## Exercise brief
The listing beneath should be written out in full, exactly as shown.
---
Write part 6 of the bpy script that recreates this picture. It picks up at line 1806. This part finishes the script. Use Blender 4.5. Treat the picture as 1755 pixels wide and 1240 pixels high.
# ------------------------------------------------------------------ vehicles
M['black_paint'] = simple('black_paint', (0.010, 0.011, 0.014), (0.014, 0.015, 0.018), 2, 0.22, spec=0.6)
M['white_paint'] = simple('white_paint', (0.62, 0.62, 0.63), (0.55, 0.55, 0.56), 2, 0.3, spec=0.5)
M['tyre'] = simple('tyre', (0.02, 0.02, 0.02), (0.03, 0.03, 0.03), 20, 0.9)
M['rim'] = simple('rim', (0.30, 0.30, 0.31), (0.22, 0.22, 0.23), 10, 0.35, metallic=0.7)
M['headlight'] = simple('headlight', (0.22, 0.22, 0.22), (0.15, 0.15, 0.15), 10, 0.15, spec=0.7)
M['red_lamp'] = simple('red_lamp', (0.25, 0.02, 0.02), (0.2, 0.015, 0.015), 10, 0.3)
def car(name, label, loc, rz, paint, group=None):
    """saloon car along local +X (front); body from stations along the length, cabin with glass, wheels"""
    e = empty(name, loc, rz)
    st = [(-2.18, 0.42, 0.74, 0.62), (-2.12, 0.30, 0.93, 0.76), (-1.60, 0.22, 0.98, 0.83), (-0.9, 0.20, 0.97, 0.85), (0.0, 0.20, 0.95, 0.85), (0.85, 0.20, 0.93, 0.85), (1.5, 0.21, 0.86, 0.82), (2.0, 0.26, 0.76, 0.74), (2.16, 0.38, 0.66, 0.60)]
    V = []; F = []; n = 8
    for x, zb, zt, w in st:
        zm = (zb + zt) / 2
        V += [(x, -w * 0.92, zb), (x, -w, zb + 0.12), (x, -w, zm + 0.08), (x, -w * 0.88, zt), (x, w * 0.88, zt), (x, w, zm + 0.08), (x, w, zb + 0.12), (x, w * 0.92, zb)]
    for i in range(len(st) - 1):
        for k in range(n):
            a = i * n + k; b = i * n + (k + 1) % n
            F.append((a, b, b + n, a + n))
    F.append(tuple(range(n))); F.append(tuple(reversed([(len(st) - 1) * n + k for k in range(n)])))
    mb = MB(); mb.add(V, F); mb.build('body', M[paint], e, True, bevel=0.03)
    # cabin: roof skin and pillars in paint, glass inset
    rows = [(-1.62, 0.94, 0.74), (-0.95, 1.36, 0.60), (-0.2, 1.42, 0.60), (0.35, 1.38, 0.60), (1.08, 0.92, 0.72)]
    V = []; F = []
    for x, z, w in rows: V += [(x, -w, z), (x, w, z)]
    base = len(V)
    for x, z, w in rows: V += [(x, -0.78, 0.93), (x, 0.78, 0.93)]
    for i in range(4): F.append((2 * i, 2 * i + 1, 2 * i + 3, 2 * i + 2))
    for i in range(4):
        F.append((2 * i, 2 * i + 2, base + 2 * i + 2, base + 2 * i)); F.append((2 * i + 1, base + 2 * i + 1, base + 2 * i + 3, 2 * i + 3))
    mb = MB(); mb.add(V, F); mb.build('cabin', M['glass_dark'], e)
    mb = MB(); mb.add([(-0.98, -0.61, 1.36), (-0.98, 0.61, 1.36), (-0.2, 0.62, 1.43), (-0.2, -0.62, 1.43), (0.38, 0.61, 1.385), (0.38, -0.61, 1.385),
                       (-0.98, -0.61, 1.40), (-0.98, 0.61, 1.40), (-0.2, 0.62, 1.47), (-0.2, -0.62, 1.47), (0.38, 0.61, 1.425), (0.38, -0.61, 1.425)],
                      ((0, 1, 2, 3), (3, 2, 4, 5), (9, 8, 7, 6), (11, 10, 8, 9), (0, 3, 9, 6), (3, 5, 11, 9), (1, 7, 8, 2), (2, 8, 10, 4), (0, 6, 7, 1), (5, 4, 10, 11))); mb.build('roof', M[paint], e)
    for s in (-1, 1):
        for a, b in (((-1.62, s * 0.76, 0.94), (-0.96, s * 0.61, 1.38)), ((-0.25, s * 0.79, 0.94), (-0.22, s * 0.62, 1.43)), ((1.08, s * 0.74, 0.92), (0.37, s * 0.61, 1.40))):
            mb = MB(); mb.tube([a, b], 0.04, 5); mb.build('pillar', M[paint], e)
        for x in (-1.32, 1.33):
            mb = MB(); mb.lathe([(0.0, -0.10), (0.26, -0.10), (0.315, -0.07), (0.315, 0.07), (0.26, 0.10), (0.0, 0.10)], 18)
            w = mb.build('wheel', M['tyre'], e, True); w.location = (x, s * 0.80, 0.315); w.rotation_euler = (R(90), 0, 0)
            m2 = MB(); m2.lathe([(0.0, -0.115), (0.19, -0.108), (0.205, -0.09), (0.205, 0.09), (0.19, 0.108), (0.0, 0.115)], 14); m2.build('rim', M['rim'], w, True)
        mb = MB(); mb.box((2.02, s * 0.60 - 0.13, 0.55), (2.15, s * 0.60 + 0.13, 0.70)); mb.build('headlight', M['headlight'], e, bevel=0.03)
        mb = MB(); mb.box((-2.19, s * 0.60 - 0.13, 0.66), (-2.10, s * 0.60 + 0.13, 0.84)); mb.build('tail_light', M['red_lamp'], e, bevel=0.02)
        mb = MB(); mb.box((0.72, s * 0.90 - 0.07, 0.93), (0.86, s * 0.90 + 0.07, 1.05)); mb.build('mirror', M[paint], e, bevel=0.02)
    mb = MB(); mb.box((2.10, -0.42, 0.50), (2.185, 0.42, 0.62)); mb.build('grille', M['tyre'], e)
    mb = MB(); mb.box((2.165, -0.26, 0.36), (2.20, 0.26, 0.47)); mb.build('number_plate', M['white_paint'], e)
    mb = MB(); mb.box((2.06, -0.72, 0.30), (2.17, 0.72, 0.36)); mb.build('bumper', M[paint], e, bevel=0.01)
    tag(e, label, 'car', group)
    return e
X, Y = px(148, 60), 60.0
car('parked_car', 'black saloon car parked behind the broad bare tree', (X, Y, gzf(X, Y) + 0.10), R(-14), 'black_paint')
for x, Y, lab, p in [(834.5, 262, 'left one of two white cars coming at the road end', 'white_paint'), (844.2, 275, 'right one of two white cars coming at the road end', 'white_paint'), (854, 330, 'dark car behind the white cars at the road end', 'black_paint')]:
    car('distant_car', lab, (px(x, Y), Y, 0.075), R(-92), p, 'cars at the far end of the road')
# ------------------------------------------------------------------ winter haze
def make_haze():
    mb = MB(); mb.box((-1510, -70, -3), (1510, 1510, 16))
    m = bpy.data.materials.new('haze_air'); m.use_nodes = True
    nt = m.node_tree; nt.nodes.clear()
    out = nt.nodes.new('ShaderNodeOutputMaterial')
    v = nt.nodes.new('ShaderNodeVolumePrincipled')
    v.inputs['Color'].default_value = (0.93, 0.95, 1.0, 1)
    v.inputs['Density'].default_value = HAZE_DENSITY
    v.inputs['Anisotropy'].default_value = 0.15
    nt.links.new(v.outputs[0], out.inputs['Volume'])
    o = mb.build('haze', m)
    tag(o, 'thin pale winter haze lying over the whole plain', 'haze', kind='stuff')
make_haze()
---
## Correct response
Write part 6 of the bpy script that recreates this picture. It picks up at line 1806. This part finishes the script. Use Blender 4.5. Treat the picture as 1755 pixels wide and 1240 pixels high.
# ------------------------------------------------------------------ vehicles
M['black_paint'] = simple('black_paint', (0.010, 0.011, 0.014), (0.014, 0.015, 0.018), 2, 0.22, spec=0.6)
M['white_paint'] = simple('white_paint', (0.62, 0.62, 0.63), (0.55, 0.55, 0.56), 2, 0.3, spec=0.5)
M['tyre'] = simple('tyre', (0.02, 0.02, 0.02), (0.03, 0.03, 0.03), 20, 0.9)
M['rim'] = simple('rim', (0.30, 0.30, 0.31), (0.22, 0.22, 0.23), 10, 0.35, metallic=0.7)
M['headlight'] = simple('headlight', (0.22, 0.22, 0.22), (0.15, 0.15, 0.15), 10, 0.15, spec=0.7)
M['red_lamp'] = simple('red_lamp', (0.25, 0.02, 0.02), (0.2, 0.015, 0.015), 10, 0.3)
def car(name, label, loc, rz, paint, group=None):
    """saloon car along local +X (front); body from stations along the length, cabin with glass, wheels"""
    e = empty(name, loc, rz)
    st = [(-2.18, 0.42, 0.74, 0.62), (-2.12, 0.30, 0.93, 0.76), (-1.60, 0.22, 0.98, 0.83), (-0.9, 0.20, 0.97, 0.85), (0.0, 0.20, 0.95, 0.85), (0.85, 0.20, 0.93, 0.85), (1.5, 0.21, 0.86, 0.82), (2.0, 0.26, 0.76, 0.74), (2.16, 0.38, 0.66, 0.60)]
    V = []; F = []; n = 8
    for x, zb, zt, w in st:
        zm = (zb + zt) / 2
        V += [(x, -w * 0.92, zb), (x, -w, zb + 0.12), (x, -w, zm + 0.08), (x, -w * 0.88, zt), (x, w * 0.88, zt), (x, w, zm + 0.08), (x, w, zb + 0.12), (x, w * 0.92, zb)]
    for i in range(len(st) - 1):
        for k in range(n):
            a = i * n + k; b = i * n + (k + 1) % n
            F.append((a, b, b + n, a + n))
    F.append(tuple(range(n))); F.append(tuple(reversed([(len(st) - 1) * n + k for k in range(n)])))
    mb = MB(); mb.add(V, F); mb.build('body', M[paint], e, True, bevel=0.03)
    # cabin: roof skin and pillars in paint, glass inset
    rows = [(-1.62, 0.94, 0.74), (-0.95, 1.36, 0.60), (-0.2, 1.42, 0.60), (0.35, 1.38, 0.60), (1.08, 0.92, 0.72)]
    V = []; F = []
    for x, z, w in rows: V += [(x, -w, z), (x, w, z)]
    base = len(V)
    for x, z, w in rows: V += [(x, -0.78, 0.93), (x, 0.78, 0.93)]
    for i in range(4): F.append((2 * i, 2 * i + 1, 2 * i + 3, 2 * i + 2))
    for i in range(4):
        F.append((2 * i, 2 * i + 2, base + 2 * i + 2, base + 2 * i)); F.append((2 * i + 1, base + 2 * i + 1, base + 2 * i + 3, 2 * i + 3))
    mb = MB(); mb.add(V, F); mb.build('cabin', M['glass_dark'], e)
    mb = MB(); mb.add([(-0.98, -0.61, 1.36), (-0.98, 0.61, 1.36), (-0.2, 0.62, 1.43), (-0.2, -0.62, 1.43), (0.38, 0.61, 1.385), (0.38, -0.61, 1.385),
                       (-0.98, -0.61, 1.40), (-0.98, 0.61, 1.40), (-0.2, 0.62, 1.47), (-0.2, -0.62, 1.47), (0.38, 0.61, 1.425), (0.38, -0.61, 1.425)],
                      ((0, 1, 2, 3), (3, 2, 4, 5), (9, 8, 7, 6), (11, 10, 8, 9), (0, 3, 9, 6), (3, 5, 11, 9), (1, 7, 8, 2), (2, 8, 10, 4), (0, 6, 7, 1), (5, 4, 10, 11))); mb.build('roof', M[paint], e)
    for s in (-1, 1):
        for a, b in (((-1.62, s * 0.76, 0.94), (-0.96, s * 0.61, 1.38)), ((-0.25, s * 0.79, 0.94), (-0.22, s * 0.62, 1.43)), ((1.08, s * 0.74, 0.92), (0.37, s * 0.61, 1.40))):
            mb = MB(); mb.tube([a, b], 0.04, 5); mb.build('pillar', M[paint], e)
        for x in (-1.32, 1.33):
            mb = MB(); mb.lathe([(0.0, -0.10), (0.26, -0.10), (0.315, -0.07), (0.315, 0.07), (0.26, 0.10), (0.0, 0.10)], 18)
            w = mb.build('wheel', M['tyre'], e, True); w.location = (x, s * 0.80, 0.315); w.rotation_euler = (R(90), 0, 0)
            m2 = MB(); m2.lathe([(0.0, -0.115), (0.19, -0.108), (0.205, -0.09), (0.205, 0.09), (0.19, 0.108), (0.0, 0.115)], 14); m2.build('rim', M['rim'], w, True)
        mb = MB(); mb.box((2.02, s * 0.60 - 0.13, 0.55), (2.15, s * 0.60 + 0.13, 0.70)); mb.build('headlight', M['headlight'], e, bevel=0.03)
        mb = MB(); mb.box((-2.19, s * 0.60 - 0.13, 0.66), (-2.10, s * 0.60 + 0.13, 0.84)); mb.build('tail_light', M['red_lamp'], e, bevel=0.02)
        mb = MB(); mb.box((0.72, s * 0.90 - 0.07, 0.93), (0.86, s * 0.90 + 0.07, 1.05)); mb.build('mirror', M[paint], e, bevel=0.02)
    mb = MB(); mb.box((2.10, -0.42, 0.50), (2.185, 0.42, 0.62)); mb.build('grille', M['tyre'], e)
    mb = MB(); mb.box((2.165, -0.26, 0.36), (2.20, 0.26, 0.47)); mb.build('number_plate', M['white_paint'], e)
    mb = MB(); mb.box((2.06, -0.72, 0.30), (2.17, 0.72, 0.36)); mb.build('bumper', M[paint], e, bevel=0.01)
    tag(e, label, 'car', group)
    return e
X, Y = px(148, 60), 60.0
car('parked_car', 'black saloon car parked behind the broad bare tree', (X, Y, gzf(X, Y) + 0.10), R(-14), 'black_paint')
for x, Y, lab, p in [(834.5, 262, 'left one of two white cars coming at the road end', 'white_paint'), (844.2, 275, 'right one of two white cars coming at the road end', 'white_paint'), (854, 330, 'dark car behind the white cars at the road end', 'black_paint')]:
    car('distant_car', lab, (px(x, Y), Y, 0.075), R(-92), p, 'cars at the far end of the road')
# ------------------------------------------------------------------ winter haze
def make_haze():
    mb = MB(); mb.box((-1510, -70, -3), (1510, 1510, 16))
    m = bpy.data.materials.new('haze_air'); m.use_nodes = True
    nt = m.node_tree; nt.nodes.clear()
    out = nt.nodes.new('ShaderNodeOutputMaterial')
    v = nt.nodes.new('ShaderNodeVolumePrincipled')
    v.inputs['Color'].default_value = (0.93, 0.95, 1.0, 1)
    v.inputs['Density'].default_value = HAZE_DENSITY
    v.inputs['Anisotropy'].default_value = 0.15
    nt.links.new(v.outputs[0], out.inputs['Volume'])
    o = mb.build('haze', m)
    tag(o, 'thin pale winter haze lying over the whole plain', 'haze', kind='stuff')
make_haze()